Secularists, and some others, fear the influence of the Bible, and say it has no place in schools or in general culture, because it belongs to "religion", and religion must be set apart and cordoned off and confined to the "private" sphere. "Religion" and "privacy" are distincly "modern" conceptions, and I have reservations about the value of modernity, similar to those I have about "Western civilization". Actually they are linked, because Western civilization gave birth to modernity.

It was interesting, therefore, to see how this worked out in Orthodox civilization (which Samuel Huntington saw as quite distinct from Western civilization). While doing research in Russia for my doctoral thesis on Orthodox mission methods I asked people about the revival of Orthodoxy and the fall of Bolshevism, and many people told me a similar story. The Bolsheviks were secularists, and they wanted to abolish religion altogether, or at the very least confine it and quarantine it in the "private" sphere. But they were sufficiently Russian to allow people to read the great works of Russian literature, many of which, however, were imbued with an Orthodox "fronima", a mindset, a set of presuppositions. So "Holy Russia" survived in literature, and as an ideal, and people read this literature and became curious about the thinking and the ethos behind it, and wanted to learn more. And in Brezhnev's time, when Bolshevism was dull and boring and conservative and stick in the mud, the thirst for something more interesting and more exciting grew and so Bolshevism was overthrown. One of my interlocutors said that he thought that this showed that the best method of re-evangelising Russia was to promote "Orthodox Christian culture". I'm not so sure about that. In the late-Bolshevik period it was the only accessible alternative to Bolshevism, but since the fall of the Communist Party from power Russia had been flooded with all kinds of literature and culture from all over the world, and so the choice is not so simple any more.

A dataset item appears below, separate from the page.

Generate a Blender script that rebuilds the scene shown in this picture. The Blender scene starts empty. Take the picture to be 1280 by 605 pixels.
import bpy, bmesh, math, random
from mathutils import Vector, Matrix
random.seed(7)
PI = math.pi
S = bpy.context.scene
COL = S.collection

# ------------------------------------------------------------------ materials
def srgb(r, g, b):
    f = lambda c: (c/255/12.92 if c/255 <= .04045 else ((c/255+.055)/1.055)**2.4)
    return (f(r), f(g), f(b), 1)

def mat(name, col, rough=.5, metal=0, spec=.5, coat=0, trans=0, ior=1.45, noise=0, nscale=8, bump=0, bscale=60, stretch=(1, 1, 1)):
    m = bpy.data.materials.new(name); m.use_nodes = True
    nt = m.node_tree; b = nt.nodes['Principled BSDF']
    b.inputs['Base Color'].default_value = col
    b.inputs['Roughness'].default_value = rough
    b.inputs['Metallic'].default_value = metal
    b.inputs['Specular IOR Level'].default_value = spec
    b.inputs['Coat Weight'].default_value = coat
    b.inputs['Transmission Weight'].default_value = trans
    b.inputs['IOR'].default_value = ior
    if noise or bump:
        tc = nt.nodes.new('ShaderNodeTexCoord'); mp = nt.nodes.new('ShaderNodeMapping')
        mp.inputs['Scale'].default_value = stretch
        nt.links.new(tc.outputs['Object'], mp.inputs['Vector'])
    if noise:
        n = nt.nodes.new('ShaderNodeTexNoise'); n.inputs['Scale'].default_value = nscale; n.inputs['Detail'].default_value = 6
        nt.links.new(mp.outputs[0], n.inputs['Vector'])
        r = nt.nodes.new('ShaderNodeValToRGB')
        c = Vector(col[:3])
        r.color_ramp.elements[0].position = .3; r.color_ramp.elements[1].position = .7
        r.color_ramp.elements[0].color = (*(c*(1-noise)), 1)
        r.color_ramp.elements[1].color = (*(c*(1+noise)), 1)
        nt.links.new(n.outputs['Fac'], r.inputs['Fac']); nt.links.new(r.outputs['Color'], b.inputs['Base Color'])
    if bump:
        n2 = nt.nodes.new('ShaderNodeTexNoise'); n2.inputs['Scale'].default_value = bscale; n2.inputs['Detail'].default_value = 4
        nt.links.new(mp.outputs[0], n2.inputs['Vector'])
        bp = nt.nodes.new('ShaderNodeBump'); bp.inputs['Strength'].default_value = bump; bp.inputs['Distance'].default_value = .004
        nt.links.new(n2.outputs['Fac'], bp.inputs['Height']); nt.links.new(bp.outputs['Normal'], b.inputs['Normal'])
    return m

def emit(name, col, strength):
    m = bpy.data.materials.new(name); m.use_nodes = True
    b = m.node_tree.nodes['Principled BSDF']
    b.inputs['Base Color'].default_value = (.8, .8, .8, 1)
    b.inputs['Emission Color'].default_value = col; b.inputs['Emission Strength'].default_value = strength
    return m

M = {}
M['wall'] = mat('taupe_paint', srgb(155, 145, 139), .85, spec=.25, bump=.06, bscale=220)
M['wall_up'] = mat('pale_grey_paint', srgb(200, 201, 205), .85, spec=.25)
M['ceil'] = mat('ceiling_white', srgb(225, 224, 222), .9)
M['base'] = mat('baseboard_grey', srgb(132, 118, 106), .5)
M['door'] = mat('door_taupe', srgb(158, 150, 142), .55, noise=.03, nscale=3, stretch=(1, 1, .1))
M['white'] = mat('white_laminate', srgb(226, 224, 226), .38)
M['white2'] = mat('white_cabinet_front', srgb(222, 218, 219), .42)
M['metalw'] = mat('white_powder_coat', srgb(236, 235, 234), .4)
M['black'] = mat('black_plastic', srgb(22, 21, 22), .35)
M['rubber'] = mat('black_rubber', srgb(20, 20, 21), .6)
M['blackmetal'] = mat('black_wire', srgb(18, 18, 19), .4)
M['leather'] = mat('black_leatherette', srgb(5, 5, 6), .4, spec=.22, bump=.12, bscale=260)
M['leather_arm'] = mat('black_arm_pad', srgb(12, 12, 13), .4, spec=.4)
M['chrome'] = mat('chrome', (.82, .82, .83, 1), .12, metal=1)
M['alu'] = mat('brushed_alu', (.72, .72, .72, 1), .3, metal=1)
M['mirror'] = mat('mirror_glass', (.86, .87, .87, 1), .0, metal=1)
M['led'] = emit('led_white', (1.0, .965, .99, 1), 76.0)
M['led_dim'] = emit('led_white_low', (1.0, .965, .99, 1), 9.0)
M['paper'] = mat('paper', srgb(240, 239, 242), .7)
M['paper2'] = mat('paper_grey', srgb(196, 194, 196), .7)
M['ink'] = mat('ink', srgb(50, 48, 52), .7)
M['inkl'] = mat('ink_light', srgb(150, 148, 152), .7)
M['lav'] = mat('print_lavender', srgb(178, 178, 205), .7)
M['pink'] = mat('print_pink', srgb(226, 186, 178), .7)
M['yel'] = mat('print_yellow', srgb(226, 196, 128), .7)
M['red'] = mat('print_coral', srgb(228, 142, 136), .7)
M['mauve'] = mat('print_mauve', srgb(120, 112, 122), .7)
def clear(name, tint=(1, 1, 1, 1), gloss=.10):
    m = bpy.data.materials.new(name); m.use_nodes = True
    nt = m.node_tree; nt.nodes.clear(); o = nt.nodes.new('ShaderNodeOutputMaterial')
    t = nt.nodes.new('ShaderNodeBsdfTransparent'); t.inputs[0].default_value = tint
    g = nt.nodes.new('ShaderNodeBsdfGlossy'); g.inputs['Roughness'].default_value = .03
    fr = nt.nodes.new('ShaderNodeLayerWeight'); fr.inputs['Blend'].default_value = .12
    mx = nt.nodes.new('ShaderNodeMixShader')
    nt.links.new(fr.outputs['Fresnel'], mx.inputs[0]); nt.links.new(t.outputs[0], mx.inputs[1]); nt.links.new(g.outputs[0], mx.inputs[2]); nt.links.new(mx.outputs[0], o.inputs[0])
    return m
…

Now this, of course, is the secularist's nightmare, and shows the danger of letting religion get a toehold in the culture after all their strenuous efforts to sideline it. And I find myself out of sympathy with them, but equally out of sympathy with those who want to identify the Christian faith with the culture so completely, and use arguments like those about Chartres Cathedral that I quoted above. I quite like Harvey Cox's distinction between secularisation and secularism. I tend to favour secularisation, because, like it or not, there is a distinction between the church and the world, and I'm aware of those who see religion as so entangled with secular culture that they see other religions as an insult to their culture (some have called this "Christendom"). Secularism, however, is an ideology, and a rather narrow-minded and bigoted one at that, which sees any religion as an insult to its culture.